> _Given records_:
START

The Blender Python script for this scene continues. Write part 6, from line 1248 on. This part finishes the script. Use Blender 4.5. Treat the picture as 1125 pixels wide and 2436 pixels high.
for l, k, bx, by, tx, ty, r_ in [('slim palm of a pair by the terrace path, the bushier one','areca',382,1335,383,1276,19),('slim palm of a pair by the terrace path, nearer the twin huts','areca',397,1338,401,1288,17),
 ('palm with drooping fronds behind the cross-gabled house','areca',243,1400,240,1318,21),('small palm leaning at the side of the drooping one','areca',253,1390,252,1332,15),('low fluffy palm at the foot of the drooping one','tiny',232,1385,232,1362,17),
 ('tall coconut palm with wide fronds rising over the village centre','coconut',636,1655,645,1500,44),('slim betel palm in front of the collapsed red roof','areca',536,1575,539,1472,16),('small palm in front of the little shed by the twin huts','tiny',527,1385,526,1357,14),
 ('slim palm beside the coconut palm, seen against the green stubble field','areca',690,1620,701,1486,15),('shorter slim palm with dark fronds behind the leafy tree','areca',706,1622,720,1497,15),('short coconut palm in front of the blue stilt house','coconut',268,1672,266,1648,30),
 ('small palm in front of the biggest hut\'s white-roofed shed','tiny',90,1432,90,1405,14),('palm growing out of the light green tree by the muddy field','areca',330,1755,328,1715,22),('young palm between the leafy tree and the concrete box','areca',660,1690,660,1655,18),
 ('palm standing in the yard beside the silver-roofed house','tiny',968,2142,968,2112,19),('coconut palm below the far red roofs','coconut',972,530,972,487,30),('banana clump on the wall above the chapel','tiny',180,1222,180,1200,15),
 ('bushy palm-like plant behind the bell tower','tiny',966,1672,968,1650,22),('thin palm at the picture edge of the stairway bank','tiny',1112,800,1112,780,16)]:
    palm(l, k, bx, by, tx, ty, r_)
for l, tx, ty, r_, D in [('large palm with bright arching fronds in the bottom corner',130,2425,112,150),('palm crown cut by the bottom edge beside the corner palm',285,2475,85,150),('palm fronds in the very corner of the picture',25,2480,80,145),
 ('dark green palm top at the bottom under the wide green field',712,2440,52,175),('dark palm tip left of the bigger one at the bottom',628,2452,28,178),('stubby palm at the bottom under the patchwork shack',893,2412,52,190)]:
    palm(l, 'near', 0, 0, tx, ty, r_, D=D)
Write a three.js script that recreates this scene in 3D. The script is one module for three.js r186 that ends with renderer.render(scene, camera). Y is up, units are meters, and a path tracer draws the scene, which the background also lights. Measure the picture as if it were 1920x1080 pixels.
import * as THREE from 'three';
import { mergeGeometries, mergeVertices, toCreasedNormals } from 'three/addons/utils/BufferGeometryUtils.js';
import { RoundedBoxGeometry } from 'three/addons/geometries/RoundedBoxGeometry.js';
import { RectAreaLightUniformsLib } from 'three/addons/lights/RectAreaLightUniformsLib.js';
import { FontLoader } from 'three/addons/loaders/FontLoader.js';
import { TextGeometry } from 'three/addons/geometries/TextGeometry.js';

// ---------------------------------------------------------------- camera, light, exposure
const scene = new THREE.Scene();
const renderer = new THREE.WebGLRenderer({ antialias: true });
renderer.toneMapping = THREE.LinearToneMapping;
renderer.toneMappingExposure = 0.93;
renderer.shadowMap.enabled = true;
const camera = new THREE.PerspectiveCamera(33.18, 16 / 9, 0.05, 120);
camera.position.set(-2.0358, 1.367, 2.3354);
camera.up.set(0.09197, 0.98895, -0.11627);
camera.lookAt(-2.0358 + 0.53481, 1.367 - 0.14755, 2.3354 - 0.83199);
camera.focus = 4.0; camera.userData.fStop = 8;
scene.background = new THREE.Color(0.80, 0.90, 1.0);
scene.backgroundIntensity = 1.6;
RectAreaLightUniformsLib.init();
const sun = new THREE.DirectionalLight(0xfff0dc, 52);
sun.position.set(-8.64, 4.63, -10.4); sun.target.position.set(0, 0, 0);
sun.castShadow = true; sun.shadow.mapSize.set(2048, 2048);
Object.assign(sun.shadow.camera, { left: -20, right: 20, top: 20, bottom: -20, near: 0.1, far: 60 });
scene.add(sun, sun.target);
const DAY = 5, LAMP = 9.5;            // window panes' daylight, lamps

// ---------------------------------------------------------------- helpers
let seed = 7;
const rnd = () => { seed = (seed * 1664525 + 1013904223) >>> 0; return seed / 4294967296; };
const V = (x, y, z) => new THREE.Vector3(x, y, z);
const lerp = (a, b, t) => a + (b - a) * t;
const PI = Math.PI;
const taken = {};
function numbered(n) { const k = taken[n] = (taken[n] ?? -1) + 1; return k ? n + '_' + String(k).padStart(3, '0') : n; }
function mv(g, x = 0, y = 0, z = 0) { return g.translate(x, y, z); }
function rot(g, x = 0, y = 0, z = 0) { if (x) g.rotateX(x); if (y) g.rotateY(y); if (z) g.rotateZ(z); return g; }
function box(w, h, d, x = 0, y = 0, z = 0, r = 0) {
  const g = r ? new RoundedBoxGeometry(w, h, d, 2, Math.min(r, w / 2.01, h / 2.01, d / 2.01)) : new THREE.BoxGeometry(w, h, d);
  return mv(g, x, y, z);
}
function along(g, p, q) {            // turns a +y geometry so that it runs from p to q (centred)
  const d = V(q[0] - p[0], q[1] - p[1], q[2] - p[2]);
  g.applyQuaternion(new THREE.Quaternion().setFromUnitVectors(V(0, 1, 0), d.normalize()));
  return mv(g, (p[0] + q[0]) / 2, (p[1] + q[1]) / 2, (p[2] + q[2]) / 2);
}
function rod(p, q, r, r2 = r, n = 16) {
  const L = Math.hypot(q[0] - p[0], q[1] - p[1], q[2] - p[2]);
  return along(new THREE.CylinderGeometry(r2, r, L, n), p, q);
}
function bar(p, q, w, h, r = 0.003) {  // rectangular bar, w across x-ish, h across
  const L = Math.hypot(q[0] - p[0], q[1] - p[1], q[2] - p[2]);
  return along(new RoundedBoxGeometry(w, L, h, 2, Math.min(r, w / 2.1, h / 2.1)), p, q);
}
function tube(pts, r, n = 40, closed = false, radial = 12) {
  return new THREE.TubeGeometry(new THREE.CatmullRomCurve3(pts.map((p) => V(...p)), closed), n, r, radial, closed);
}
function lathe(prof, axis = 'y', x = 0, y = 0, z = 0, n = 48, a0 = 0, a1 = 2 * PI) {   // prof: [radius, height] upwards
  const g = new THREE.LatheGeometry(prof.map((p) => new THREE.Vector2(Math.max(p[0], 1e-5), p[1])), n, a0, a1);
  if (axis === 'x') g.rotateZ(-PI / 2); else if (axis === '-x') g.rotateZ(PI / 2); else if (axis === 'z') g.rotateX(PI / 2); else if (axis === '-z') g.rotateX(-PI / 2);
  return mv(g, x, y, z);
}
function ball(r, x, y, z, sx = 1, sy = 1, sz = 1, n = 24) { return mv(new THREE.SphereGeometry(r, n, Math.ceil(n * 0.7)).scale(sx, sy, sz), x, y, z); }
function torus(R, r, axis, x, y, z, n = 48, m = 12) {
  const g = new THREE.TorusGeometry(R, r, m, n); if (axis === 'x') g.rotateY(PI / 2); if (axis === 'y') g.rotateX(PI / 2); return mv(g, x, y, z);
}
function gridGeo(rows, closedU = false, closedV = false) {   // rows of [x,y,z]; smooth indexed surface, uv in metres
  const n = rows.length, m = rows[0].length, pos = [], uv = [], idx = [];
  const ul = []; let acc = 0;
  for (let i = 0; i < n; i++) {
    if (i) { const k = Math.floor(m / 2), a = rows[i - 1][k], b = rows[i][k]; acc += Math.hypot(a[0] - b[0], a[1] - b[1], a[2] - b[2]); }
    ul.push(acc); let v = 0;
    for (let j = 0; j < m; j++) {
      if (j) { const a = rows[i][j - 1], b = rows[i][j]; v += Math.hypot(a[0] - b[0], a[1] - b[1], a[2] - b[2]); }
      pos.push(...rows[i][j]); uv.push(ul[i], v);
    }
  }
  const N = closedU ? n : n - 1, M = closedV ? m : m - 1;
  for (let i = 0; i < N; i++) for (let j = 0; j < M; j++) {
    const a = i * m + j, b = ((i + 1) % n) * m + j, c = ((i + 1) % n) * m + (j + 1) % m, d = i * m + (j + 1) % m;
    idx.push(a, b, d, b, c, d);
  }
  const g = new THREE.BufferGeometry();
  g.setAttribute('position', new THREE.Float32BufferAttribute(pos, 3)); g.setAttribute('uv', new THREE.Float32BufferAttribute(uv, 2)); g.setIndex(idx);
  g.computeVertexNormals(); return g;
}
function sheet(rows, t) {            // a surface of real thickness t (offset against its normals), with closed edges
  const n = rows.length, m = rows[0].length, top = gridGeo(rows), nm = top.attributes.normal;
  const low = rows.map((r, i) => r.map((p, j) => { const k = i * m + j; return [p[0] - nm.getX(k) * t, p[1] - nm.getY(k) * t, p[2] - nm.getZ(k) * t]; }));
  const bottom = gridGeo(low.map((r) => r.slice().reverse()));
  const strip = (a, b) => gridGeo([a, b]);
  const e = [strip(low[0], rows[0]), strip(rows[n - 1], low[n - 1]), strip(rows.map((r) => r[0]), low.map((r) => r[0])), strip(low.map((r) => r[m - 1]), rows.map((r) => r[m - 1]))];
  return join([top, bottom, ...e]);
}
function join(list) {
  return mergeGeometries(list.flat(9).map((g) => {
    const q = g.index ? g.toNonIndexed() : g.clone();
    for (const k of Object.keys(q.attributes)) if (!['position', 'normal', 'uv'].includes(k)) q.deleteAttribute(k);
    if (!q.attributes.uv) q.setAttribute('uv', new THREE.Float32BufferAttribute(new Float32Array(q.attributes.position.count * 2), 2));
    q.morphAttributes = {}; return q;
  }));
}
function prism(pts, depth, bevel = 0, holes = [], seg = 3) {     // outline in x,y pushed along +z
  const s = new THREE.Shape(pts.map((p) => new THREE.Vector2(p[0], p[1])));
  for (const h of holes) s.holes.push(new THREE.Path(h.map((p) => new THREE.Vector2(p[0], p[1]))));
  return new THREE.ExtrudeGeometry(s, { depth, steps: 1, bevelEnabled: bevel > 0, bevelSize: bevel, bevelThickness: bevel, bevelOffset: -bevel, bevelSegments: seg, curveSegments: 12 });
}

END

> _Exercise aim_: Gather each line of the records holding the string "script".

> _Exercise output_:
The Blender Python script for this scene continues. Write part 6, from line 1248 on. This part finishes the script. Use Blender 4.5. Treat the picture as 1125 pixels wide and 2436 pixels high.
Write a three.js script that recreates this scene in 3D. The script is one module for three.js r186 that ends with renderer.render(scene, camera). Y is up, units are meters, and a path tracer draws the scene, which the background also lights. Measure the picture as if it were 1920x1080 pixels.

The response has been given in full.